His words and his images kept us sane during the long wait for Noah.

And now I bring you to the connection with Noah.  The ringtone on my cell phone plays U2's  Pride when a call comes through.  It is a song that Noah has become accustom to and he hums it regularly.  When we started getting our bedtime routines down after Noah's arrival,  Noah would pay attention to what Sam would do to settle in for the night.  The one thing that stood out to Noah is that every night Sam would listen to music when he fell asleep.  Sam's choice of music...The Beatles.   Noah wanted music as well and when I asked him what type he would want the only song he could come up with... because it was so familiar was...Pride (In the name of Love).  Every night Noah's sweet sweet voice sings from down the hall...
 
One man come in the name of love 
One man come and go 
One come he to justify 
One man to overthrow 

In the name of love 
What more in the name of love 
In the name of love 
What more in the name of love 

Full circle...I was told 25 years ago to remember a band's name.  Could I  have guessed then how much that band would intertwine in  my life to the point of having our house serenaded every night to the melodies of U2 by my beautiful Ethiopian son.    

Monday, March 9, 2009

Since I've been so busy raising kids the past 15 years I put my journalism and education background on hold.   Just recently I have begun to delve back into my past careers.   My dear friend Jessica has helped encourage me to start writing again and I am preparing  to enter back into the schools...not sure at what capacity but am excited to get back to two things I dearly love to do. My first nationally published piece is featured in this months Adoptive Families Magazine.
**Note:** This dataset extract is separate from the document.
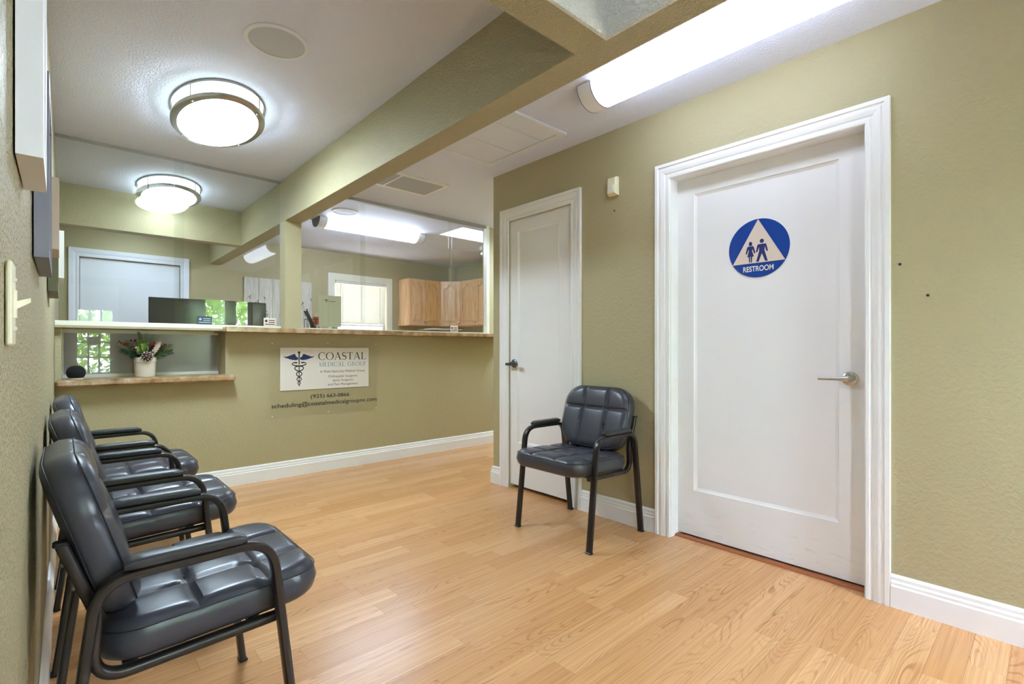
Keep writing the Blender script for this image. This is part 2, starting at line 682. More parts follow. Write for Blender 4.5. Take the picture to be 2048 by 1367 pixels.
def glyph(ch):
    """returns (advance width, list of quads) for a roman capital, height 1"""
    Q = []
    T, t, s = 0.125, 0.045, 0.035

    def rect(x0, x1, y0, y1):
        Q.append([(x0, y0), (x1, y0), (x1, y1), (x0, y1)])

    def stem(x, y0=0.0, y1=1.0, w=T, sb=True, st=True):
        rect(x - w / 2, x + w / 2, y0, y1)
        if sb:
            rect(x - w / 2 - 0.085, x + w / 2 + 0.085, y0, y0 + s)
        if st:
            rect(x - w / 2 - 0.085, x + w / 2 + 0.085, y1 - s, y1)

    def diag(xa, ya, xb, yb, w):
        Q.append([(xa - w / 2, ya), (xa + w / 2, ya), (xb + w / 2, yb), (xb - w / 2, yb)])

    def arc(cx, cy, rx, ry, ix, iy, a0, a1, n=18):
        o, i = ring_poly(cx, cy, rx, ry, ix, iy, a0, a1, n)
        i = i[::-1]
        for k in range(n):
            Q.append([o[k], o[k + 1], i[k + 1], i[k]])

    def serif(x, y, w=0.3):
        rect(x - w / 2, x + w / 2, y, y + s)

    if ch == 'O':
        arc(0.5, 0.5, 0.5, 0.52, 0.37, 0.475, 0, 2 * pi, 32)
        return 1.0, Q
    if ch in 'CG':
        arc(0.5, 0.5, 0.5, 0.52, 0.37, 0.475, radians(48), radians(314 if ch == 'C' else 318), 28)
        rect(0.80, 0.835, 0.66, 0.93)
        if ch == 'C':
            rect(0.80, 0.83, 0.12, 0.2)
            return 0.88, Q
        stem(0.80, 0.08, 0.46, T, False, False)
        rect(0.65, 0.95, 0.43, 0.465)
        return 1.0, Q
    if ch == 'A':
        diag(0.1, 0, 0.45, 1, t * 1.2)
        diag(0.8, 0, 0.45, 1, T * 1.1)
        rect(0.22, 0.68, 0.31, 0.355)
        serif(0.1, 0, 0.27)
        serif(0.8, 0, 0.33)
        return 0.94, Q
    if ch == 'T':
        stem(0.42, 0, 1, T, True, False)
        rect(0.02, 0.82, 0.955, 1)
        rect(0.02, 0.055, 0.8, 1)
        rect(0.785, 0.82, 0.8, 1)
        return 0.84, Q
    if ch == 'L':
        stem(0.17)
        rect(0.17, 0.68, 0, 0.045)
        rect(0.645, 0.68, 0, 0.24)
        return 0.70, Q
    if ch == 'I':
        stem(0.17)
        return 0.34, Q
    if ch == 'E':
        stem(0.17)
        rect(0.17, 0.66, 0, 0.045)
        rect(0.17, 0.62, 0.955, 1)
        rect(0.17, 0.52, 0.49, 0.535)
        rect(0.625, 0.66, 0, 0.22)
        rect(0.585, 0.62, 0.8, 1)
        rect(0.49, 0.52, 0.42, 0.6)
        return 0.69, Q
    if ch == 'D':
        stem(0.17)
        arc(0.3, 0.5, 0.58, 0.5, 0.45, 0.455, -pi / 2, pi / 2)
        rect(0.17, 0.3, 0, 0.045)
        rect(0.17, 0.3, 0.955, 1)
        return 0.9, Q
    if ch in 'PR':
        stem(0.17)
        arc(0.32, 0.74, 0.3, 0.26, 0.18, 0.215, -pi / 2, pi / 2)
        rect(0.17, 0.32, 0.955, 1)
        rect(0.17, 0.32, 0.48, 0.525)
        if ch == 'R':
            diag(0.78, 0, 0.40, 0.5, T)
            serif(0.82, 0, 0.16)
            return 0.88, Q
        return 0.66, Q
    if ch == 'U':
        stem(0.17, 0.3, 1, T, False, True)
        stem(0.74, 0.3, 1, t * 1.1, False, True)
        arc(0.43, 0.34, 0.3225, 0.36, 0.24, 0.31, pi, 2 * pi)
        return 0.86, Q
    if ch == 'M':
        stem(0.15, 0, 1, t * 1.1)
        stem(0.97, 0, 1, T)
        diag(0.53, 0, 0.17, 1, T)
        diag(0.53, 0, 0.94, 1, t)
        return 1.12, Q
    if ch == 'S':
        pts = []
        for k in range(29):
            u = k / 28
            a = radians(40) + u * radians(230) if u < 0.5 else None
            if u <= 0.5:
                a = radians(35) + (u / 0.5) * radians(235)
                pts.append((0.3 + 0.23 * cos(a), 0.74 + 0.24 * sin(a)))
            else:
                a = radians(90) - ((u - 0.5) / 0.5) * radians(235)
                pts.append((0.3 + 0.25 * cos(a), 0.26 + 0.24 * sin(a)))
        n = len(pts)
        o, i = [], []
        for k, (x, y) in enumerate(pts):
            a = pts[max(k - 1, 0)]
            b = pts[min(k + 1, n - 1)]
            dx, dy = b[0] - a[0], b[1] - a[1]
            L = sqrt(dx * dx + dy * dy) or 1
            wv = 0.024 + 0.05 * (1 - abs(2 * k / (n - 1) - 1)) ** 1.2
            o.append((x - dy / L * wv, y + dx / L * wv))
            i.append((x + dy / L * wv, y - dx / L * wv))
        for k in range(n - 1):
            Q.append([o[k], o[k + 1], i[k + 1], i[k]])
        rect(0.47, 0.505, 0.72, 0.96)
        rect(0.05, 0.085, 0.04, 0.30)
        return 0.6, Q
    return 0.35, Q


def serif_text(name, body, x0, x1, z0, z1, mat, parent, place, gap=0.1, depth=0.0006):
    quads, adv = [], 0
    for ch in body:
        wd, Q = glyph(ch)
        quads += [[(adv + a, b) for a, b in q] for q in Q]
        adv += wd + gap
    adv -= gap
    k = (x1 - x0) / adv
    mb = MB()
    for q in quads:
        mb.add([place(x0 + a * k, z0 + b * (z1 - z0), depth) for a, b in q], [(0, 1, 2, 3)])
    return mb.build(name, mat, parent)


# ================================================================== STRUCTURE
def sbox(name, boxes, mat, label):
    mb = MB()
    for b in boxes:
        mb.box(*b)
    return struct(mb.build(name, mat), label)


# ---- floor: planks as single pieces over a dark base
floor = struct(MB().box(-0.2, XO + 0.1, YF - 0.1, YK + 0.1, -0.06, -0.006).build('floor', 'subfloor'),
               'honey oak laminate floor laid in two-strip boards')
PW = 0.0955
plank_mesh = {}


def plank_data(L):
    k = round(L, 3)
    if k not in plank_mesh:
        g = 0.0003
        mb = MB()
        mb.box(g, L - g, g, PW - g, -0.0055, 0.0)
        me = bpy.data.meshes.new('plank')
        me.from_pydata(mb.v, [], mb.f)
        me.materials.append(M['floor'])
        plank_mesh[k] = me
    return plank_mesh[k]


rest = []
npl = 0
row = 0
y = YB - 0.02
LENS = (0.46, 0.60, 0.74)
while y > YF - 0.05:
    y -= PW
    x = -0.06 - random.random() * 0.5
    xend = XR + 0.12 if y < 3.0 else 4.0
    while x < xend:
        L = random.choice(LENS)
        s, c = 0.6731, 0.7396
        seen = False
        for (px, py) in ((x, y), (x + L, y), (x, y + PW), (x + L, y + PW), (x + L / 2, y)):
            px2, d = min(max(px, -0.03), 3.75), 0
            d = px2 * s + py * c
            if d > 1.5:
                r = px2 * c - py * s
                u = 1024 + 990.44 * r / d
                if 70 < u < 2070:
                    seen = True
        if px > 2.6 and y < 3.0:
            seen = seen and x < 2.56
        if y > 3.0 and x > 3.7:
            seen = False
        if seen and npl < 300:
            o = bpy.data.objects.new('plank', plank_data(L))
            COL.objects.link(o)
            o.parent = floor
            o.location = (x, y, 0)
            npl += 1
        else:
            rest.append((x, y, L))
        x += L
    row += 1
mb = MB()
for x, y, L in rest:
    mb.box(x + 0.0003, x + L - 0.0003, y + 0.0003, y + PW - 0.0003, -0.0055, 0)
yy = YB - 0.02
mb.box(-0.2, XO + 0.1, yy, YK + 0.1, -0.0055, 0)
o = mb.build('plank_field', 'floor', floor)
o['kind'] = 'stuff'

# ---- ceiling with two skylight wells
WX0, WX1, WY0, WY1 = 0.0, 1.339, -0.75, 1.003        # lobby well
OX0, OX1, OY0, OY1 = 3.36, 4.12, 4.52, 4.985         # office well
zc, zt = ZC, ZC + 0.06
cm = MB()
h = 0.0122
for b in ((-0.2, XO + 0.1, YF - 0.1, WY0 - h), (-0.2, WX0 - h, WY0 - h, WY1 + h), (WX1 + h, XO + 0.1, WY0 - h, WY1 + h), (-0.2, XO + 0.1, WY1 + h, OY0 - h),
          (-0.2, OX0 - h, OY0 - h, OY1 + h), (OX1 + h, XO + 0.1, OY0 - h, OY1 + h), (-0.2, XO + 0.1, OY1 + h, YK + 0.1)):
    cm.box(*b, zc, zt)
struct(cm.build('ceiling', 'ceiling'), 'white textured ceiling')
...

For me it is a dream come true.  I can't post the actual article from the magazine because of copyright so you'll just have to go out and purchase it.  : >)

Monday, March 2, 2009

Letters to home...from home.



Noah has been working on a letter to send to Ato Teklu, a wonderful man who works for WACAP in Ethiopia.  It is being hand delivered within the week.  After Noah was relinquished by his aunt he was placed in an orphanage.  Mr. Teklu, knowing we were requesting to adopt a child around Noah's age,  is the man who traveled to that orphanage and found Noah.  His relationship with Noah did not end there.  Once Noah was moved to the WACAP transition home Teklu became a central figure in his life for the three months leading up to my travel to bring him home.  When I was in Addis I got to know Teklu very well.  He is a wonderful man who loved my son when we physically could not.  One of the most dynamic moments of our time in Addis happened during our final few hours on Ethiopian soil.  Teklu and his driver took us to the airport around 7:30 pm.  It was a very bitter sweet goodbye and I don’t think Noah really understood that this was really goodbye until we were at the ticket counter and tears just began to stream down his face as he cried for Teklu.  He realized that the wonderful kind Ato Teklu would no longer be on this adoption journey with him.  It was a sad realization for all of us.
This weekend Noah dictated a letter to Hannah who typed it on the computer.  She printed it off and gave it back to Noah to write in his own handwriting.   He signed it...Musse. "Because Noah is my American name and Musse is my Ethiopian name."  
We are so very grateful to Ato Teklu.  He is our Ethiopian angel.